Tuesday 23 February 2010

Accept your awards graciously

It's never too early in your career to learn how to accept an award. One day it may happen to you and you want to be prepared. It's a simple enough process but there are a lot of ways in which you can get it wrong, so here's some advice on how to accept your awards graciously.

We live in the age of celebrity and award presentations are the quasi religious ceremonies of the age. They need to be handled with respect, but without excessive awe for the occasion. We have all seen music business awards where the winners slouch onto the stage and grunt like inarticulate teenagers, as if to show they're not suits, man, but rebel hearts, although they are in fact multi millionaires in their forties. Not good.

Generally speaking the best acceptance speeches are given by makeup and costume designers, special effects people, producers and, usually, directors. They will be short, sincere and to the point. Unfortunately the actors, who are the most used to appearing before an audience, often deliver the worst speeches of all, so here are some points to remember.

Don't start crying, it's embarrassing and unnecessary. Don't fail to have a speech prepared, it's disrespectful. Don't pretend not to have a speech prepared, you were nominated weren't you? It looks dumb. Don't attempt to make political or social comments, you will appear empty headed. For example it's not a good idea to raise the issue of global warming in front of an audience many of whom will have just crossed the Atlantic by private jet. Don't embark on a dissertation on the philosophy of the stage, or a memoir starting with the lives of your grandparents: people will think you are losing your marbles and won't ever employ you again.

It's a bad mistake to thank too many people for helping you: the more people you thank the more people will be aggrieved because you've left them out.
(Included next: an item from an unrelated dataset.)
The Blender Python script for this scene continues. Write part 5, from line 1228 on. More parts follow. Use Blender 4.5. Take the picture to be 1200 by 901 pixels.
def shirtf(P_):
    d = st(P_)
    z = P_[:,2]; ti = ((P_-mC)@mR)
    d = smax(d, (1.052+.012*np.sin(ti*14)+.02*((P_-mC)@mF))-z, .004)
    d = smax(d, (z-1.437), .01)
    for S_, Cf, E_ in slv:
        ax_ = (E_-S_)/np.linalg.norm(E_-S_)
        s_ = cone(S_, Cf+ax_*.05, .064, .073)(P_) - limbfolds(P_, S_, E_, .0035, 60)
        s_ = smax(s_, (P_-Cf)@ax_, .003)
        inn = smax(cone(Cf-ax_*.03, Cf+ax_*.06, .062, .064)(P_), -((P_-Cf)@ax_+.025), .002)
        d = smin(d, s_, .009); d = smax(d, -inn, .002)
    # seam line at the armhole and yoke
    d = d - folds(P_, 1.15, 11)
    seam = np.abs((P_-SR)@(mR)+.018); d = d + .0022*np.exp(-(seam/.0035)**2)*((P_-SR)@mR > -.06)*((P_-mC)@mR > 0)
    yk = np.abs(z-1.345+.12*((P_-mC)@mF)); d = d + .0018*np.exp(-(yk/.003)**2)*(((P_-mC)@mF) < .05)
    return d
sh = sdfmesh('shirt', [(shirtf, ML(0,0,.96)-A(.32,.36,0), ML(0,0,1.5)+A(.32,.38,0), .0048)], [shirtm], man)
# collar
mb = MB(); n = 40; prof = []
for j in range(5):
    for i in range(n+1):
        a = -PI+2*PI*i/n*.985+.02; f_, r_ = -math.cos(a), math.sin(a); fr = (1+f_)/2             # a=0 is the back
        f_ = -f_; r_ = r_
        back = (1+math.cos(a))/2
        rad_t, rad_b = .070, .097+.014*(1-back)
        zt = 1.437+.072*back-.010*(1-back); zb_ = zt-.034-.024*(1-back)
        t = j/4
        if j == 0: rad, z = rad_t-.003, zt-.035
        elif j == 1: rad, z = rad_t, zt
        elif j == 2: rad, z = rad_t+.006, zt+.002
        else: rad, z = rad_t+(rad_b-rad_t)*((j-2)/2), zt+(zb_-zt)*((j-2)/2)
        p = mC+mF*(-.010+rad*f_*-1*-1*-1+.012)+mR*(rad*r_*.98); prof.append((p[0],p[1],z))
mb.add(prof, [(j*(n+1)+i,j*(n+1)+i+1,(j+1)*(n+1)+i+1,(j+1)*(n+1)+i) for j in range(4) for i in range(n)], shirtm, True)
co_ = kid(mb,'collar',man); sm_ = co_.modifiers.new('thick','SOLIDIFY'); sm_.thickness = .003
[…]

A maximum of three is advisable, after which you give a general and heartfelt thank you to all the many other people without whom you would never have been honoured. Everyone will be satisfied by that. Don't thank God under any circumstances: implying that you are more favoured by the almighty than the other nominees is hubristic and may come back to bite you in later life. Keep it short, otherwise it looks as if you are trying to hog the screen time (which you will be.) Don't tell jokes, they usually fall flat. If members of the royal family are present make no reference to that fact, you will either look obsequious or cheeky if you do.
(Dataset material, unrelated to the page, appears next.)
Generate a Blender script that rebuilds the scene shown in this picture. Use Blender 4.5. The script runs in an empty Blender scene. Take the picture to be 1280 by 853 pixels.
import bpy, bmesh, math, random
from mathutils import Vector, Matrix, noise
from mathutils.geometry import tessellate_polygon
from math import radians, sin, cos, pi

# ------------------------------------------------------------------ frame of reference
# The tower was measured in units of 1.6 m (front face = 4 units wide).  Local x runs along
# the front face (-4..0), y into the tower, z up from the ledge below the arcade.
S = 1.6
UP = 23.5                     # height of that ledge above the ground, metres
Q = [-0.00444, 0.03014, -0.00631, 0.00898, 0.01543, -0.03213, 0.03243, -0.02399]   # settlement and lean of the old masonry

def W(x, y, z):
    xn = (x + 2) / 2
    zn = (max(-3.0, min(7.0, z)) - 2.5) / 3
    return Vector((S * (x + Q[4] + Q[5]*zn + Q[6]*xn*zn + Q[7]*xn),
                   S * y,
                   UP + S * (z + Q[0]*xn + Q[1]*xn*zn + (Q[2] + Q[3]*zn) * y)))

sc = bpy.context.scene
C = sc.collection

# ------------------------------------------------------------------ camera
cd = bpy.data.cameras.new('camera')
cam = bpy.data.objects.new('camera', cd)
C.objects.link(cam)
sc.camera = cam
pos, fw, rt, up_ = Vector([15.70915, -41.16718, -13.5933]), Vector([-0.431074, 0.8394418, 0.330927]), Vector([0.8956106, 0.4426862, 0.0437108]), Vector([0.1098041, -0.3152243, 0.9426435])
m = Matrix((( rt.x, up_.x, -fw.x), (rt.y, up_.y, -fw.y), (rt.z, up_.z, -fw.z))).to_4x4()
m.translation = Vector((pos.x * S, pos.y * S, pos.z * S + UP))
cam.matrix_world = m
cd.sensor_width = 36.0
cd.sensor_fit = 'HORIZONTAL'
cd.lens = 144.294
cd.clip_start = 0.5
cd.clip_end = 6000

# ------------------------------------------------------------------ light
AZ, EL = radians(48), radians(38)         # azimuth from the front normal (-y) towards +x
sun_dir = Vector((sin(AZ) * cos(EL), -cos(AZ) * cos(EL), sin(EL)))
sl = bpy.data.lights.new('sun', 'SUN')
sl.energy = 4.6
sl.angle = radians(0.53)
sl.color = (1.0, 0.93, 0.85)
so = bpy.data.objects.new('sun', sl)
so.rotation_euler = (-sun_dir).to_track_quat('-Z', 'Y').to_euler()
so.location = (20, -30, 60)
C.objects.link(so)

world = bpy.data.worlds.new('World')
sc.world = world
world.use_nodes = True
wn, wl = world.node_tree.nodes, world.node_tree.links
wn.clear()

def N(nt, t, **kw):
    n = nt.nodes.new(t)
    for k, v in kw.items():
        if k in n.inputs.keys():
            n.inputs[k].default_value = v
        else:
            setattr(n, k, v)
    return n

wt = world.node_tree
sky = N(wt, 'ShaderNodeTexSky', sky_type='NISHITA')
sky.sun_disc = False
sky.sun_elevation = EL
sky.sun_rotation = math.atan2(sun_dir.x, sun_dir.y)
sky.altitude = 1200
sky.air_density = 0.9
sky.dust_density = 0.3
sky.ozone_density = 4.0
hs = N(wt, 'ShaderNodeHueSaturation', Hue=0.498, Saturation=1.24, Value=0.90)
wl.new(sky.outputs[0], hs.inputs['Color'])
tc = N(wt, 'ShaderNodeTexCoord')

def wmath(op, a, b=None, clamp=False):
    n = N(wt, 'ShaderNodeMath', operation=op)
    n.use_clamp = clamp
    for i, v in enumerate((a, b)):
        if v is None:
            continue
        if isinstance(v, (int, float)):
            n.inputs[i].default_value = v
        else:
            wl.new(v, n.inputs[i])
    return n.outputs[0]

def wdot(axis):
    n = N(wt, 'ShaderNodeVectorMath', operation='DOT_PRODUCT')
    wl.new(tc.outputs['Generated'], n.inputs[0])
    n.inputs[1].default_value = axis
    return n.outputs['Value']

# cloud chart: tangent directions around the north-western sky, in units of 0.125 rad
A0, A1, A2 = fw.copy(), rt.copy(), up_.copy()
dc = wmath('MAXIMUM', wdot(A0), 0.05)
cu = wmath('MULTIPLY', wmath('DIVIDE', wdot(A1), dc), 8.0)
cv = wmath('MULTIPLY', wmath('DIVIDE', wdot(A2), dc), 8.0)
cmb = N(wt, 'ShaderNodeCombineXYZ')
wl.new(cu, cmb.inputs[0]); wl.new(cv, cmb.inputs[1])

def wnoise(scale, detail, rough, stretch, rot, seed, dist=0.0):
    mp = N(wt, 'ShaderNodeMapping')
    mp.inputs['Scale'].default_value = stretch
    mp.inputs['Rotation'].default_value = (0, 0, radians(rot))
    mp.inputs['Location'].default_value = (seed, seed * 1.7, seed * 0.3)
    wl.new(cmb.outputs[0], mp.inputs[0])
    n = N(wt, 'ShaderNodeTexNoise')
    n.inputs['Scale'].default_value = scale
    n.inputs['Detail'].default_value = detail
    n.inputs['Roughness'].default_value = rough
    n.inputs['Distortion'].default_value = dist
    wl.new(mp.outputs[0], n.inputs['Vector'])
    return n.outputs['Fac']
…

On these occasions there are only two possible outcomes. You have either won or you have lost. Prepare for both eventualities. The evening always goes on much too long, so be prepared for that too. Don't eat too much and consume a maximum of one drink and no other intoxicating substances. If there's a red carpet work the crowd and autograph anything that's put in front of you (bring your own pen.) If interviewed it's perfectly acceptable, indeed obligatory, to state that you think you have no chance of winning, whatever the true situation may be. Enjoy yourself.